(Excerpt from a dataset)
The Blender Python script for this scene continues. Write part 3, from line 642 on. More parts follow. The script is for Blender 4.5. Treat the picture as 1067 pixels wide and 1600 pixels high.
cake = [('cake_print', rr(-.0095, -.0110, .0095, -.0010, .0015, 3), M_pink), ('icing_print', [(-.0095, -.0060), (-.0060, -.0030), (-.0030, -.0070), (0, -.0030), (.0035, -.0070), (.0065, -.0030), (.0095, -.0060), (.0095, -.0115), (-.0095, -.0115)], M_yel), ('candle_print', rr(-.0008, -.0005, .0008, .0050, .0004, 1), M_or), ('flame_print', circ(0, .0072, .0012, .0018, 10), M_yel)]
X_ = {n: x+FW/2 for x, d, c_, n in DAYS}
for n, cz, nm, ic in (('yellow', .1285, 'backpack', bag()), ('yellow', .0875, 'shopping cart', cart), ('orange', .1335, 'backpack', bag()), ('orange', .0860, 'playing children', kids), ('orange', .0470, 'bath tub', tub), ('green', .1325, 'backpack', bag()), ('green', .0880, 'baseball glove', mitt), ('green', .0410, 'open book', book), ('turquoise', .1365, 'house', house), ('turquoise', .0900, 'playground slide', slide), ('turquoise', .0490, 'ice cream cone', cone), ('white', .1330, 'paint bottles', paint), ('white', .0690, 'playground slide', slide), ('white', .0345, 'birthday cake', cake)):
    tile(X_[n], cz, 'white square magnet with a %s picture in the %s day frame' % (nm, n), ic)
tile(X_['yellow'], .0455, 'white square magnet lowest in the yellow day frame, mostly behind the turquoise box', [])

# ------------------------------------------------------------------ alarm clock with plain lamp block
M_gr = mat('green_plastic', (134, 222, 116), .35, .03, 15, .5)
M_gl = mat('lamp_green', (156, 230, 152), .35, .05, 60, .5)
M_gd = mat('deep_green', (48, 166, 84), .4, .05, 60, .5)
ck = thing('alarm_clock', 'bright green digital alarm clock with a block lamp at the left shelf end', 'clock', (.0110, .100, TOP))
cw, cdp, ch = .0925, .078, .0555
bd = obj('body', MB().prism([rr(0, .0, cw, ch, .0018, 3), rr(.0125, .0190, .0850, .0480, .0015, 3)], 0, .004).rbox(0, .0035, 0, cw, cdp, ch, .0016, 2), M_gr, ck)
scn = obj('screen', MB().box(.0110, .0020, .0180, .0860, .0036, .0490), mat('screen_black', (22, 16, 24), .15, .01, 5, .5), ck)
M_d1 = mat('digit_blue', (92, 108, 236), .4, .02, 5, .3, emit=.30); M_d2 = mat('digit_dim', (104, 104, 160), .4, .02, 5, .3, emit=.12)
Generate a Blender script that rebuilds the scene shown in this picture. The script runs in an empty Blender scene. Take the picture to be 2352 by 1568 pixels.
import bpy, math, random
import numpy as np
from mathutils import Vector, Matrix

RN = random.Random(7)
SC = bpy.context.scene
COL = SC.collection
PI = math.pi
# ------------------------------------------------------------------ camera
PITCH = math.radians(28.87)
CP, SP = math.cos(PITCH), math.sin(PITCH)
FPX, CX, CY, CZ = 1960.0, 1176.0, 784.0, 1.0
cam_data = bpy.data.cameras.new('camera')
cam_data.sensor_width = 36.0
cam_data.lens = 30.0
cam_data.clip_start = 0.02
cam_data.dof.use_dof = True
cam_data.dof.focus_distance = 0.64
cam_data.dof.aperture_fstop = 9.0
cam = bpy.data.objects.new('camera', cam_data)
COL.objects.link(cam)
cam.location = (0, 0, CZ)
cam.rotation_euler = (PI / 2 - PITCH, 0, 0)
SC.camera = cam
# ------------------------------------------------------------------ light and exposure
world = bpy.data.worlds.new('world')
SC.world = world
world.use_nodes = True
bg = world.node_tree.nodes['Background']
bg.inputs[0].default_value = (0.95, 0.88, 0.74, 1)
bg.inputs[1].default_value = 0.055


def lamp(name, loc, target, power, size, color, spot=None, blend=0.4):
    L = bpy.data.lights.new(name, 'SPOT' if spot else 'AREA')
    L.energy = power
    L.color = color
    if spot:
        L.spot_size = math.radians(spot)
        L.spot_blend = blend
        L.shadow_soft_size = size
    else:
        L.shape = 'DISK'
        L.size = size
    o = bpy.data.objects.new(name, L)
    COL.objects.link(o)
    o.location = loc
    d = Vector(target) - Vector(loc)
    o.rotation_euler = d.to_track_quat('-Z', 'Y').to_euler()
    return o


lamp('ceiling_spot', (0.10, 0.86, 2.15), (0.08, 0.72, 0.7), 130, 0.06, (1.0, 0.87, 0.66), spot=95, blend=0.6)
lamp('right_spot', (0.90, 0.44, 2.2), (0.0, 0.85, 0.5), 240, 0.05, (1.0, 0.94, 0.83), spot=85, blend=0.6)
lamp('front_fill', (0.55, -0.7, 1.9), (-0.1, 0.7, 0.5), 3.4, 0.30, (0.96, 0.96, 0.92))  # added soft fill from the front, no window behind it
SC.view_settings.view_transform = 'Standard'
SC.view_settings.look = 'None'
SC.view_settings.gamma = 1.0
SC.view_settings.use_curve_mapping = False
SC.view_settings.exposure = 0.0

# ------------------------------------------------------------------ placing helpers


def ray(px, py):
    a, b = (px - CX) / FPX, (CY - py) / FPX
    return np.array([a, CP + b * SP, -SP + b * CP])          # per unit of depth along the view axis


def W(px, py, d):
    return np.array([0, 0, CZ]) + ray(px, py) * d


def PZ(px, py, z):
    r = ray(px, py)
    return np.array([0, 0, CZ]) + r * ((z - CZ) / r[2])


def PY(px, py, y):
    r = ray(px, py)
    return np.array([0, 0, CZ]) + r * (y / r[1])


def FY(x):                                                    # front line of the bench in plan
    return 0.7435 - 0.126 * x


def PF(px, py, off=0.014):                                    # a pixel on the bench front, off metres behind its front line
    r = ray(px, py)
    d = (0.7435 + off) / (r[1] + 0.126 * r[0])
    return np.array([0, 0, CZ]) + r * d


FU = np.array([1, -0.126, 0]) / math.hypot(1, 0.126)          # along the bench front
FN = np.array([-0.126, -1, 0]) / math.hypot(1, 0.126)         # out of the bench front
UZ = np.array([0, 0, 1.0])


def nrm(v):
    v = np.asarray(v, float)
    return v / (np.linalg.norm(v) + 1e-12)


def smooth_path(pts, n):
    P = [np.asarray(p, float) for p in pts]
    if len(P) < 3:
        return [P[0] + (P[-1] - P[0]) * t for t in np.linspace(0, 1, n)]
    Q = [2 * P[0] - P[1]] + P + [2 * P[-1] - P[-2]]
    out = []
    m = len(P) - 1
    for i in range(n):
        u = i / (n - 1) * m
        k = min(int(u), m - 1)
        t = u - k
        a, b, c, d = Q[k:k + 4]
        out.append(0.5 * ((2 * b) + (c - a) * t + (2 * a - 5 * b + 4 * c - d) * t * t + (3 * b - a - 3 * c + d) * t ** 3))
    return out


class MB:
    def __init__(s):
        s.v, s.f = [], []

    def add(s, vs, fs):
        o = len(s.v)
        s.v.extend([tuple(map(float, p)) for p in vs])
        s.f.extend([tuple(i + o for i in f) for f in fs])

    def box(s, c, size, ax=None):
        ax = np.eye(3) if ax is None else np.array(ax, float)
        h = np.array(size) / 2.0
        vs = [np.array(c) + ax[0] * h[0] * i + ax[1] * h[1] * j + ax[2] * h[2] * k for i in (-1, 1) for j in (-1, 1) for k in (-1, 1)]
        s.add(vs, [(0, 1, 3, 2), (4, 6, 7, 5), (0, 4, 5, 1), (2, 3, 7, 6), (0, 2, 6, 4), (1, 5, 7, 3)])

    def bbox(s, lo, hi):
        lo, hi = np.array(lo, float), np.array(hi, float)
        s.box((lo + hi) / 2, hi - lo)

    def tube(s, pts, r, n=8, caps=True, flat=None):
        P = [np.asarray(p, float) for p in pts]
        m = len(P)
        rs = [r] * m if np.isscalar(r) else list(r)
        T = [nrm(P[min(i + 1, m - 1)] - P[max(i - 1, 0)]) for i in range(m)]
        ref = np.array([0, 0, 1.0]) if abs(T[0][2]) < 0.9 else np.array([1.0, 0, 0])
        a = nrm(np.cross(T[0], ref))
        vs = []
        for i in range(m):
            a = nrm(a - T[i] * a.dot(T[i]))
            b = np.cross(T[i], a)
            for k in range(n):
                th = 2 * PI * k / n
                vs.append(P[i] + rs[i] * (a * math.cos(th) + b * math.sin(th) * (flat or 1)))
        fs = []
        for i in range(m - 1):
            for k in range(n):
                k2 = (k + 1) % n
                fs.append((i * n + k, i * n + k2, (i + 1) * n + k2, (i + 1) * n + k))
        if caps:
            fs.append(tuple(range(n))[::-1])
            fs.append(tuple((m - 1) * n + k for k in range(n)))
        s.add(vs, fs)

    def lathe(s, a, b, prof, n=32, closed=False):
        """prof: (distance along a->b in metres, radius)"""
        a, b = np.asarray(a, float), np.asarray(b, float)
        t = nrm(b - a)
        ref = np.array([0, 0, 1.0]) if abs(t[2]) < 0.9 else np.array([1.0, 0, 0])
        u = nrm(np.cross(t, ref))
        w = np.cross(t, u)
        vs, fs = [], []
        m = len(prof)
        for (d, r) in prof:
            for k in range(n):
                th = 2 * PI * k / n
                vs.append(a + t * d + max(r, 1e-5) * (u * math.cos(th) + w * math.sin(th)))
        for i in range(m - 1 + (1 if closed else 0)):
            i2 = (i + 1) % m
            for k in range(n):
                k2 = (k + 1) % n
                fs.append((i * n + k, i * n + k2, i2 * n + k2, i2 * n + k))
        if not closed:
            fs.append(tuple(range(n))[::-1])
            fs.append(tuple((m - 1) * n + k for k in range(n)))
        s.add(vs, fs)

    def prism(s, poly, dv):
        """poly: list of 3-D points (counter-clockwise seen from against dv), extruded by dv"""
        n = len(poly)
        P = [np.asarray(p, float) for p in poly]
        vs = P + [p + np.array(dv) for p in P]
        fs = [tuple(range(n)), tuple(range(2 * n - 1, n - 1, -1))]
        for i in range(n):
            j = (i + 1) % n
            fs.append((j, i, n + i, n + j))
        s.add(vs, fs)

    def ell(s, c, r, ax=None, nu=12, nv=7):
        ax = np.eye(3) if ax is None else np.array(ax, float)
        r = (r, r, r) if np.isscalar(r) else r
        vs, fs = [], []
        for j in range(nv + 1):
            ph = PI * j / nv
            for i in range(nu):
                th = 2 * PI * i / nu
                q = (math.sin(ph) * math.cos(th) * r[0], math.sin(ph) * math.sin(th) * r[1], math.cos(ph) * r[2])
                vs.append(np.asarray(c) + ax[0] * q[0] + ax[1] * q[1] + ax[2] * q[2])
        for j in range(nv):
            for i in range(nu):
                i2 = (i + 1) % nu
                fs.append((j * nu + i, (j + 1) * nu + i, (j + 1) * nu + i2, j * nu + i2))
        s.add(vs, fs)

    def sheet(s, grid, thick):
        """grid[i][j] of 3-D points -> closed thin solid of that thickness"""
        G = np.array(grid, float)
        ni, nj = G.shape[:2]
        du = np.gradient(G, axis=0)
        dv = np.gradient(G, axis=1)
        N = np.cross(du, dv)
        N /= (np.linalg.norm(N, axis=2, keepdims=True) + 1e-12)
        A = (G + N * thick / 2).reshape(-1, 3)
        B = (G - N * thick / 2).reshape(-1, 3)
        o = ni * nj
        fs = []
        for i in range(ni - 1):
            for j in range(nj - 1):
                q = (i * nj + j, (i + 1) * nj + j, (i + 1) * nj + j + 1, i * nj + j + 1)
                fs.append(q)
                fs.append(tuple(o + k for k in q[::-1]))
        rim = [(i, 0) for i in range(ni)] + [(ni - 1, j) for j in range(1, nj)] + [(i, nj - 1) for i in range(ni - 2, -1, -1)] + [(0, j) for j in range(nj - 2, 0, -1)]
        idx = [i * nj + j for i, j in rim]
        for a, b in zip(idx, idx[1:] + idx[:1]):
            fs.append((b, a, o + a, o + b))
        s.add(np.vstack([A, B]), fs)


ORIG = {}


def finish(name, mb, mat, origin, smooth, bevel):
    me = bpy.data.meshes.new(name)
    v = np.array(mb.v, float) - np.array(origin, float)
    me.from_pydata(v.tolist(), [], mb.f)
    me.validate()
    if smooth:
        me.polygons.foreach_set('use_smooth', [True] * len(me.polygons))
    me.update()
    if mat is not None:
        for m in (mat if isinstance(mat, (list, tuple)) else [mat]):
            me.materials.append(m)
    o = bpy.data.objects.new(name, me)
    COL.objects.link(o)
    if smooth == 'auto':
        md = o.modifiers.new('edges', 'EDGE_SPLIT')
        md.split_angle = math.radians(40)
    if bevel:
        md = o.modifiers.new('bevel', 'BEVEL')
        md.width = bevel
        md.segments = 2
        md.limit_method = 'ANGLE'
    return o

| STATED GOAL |
Each line from the one containing "Generate a Blender" through the one containing "from mathutils import Vector, Matrix" must be retyped exactly, the first and last of these included.

| FINISHED EXERCISE |
Generate a Blender script that rebuilds the scene shown in this picture. The script runs in an empty Blender scene. Take the picture to be 2352 by 1568 pixels.
import bpy, math, random
import numpy as np
from mathutils import Vector, Matrix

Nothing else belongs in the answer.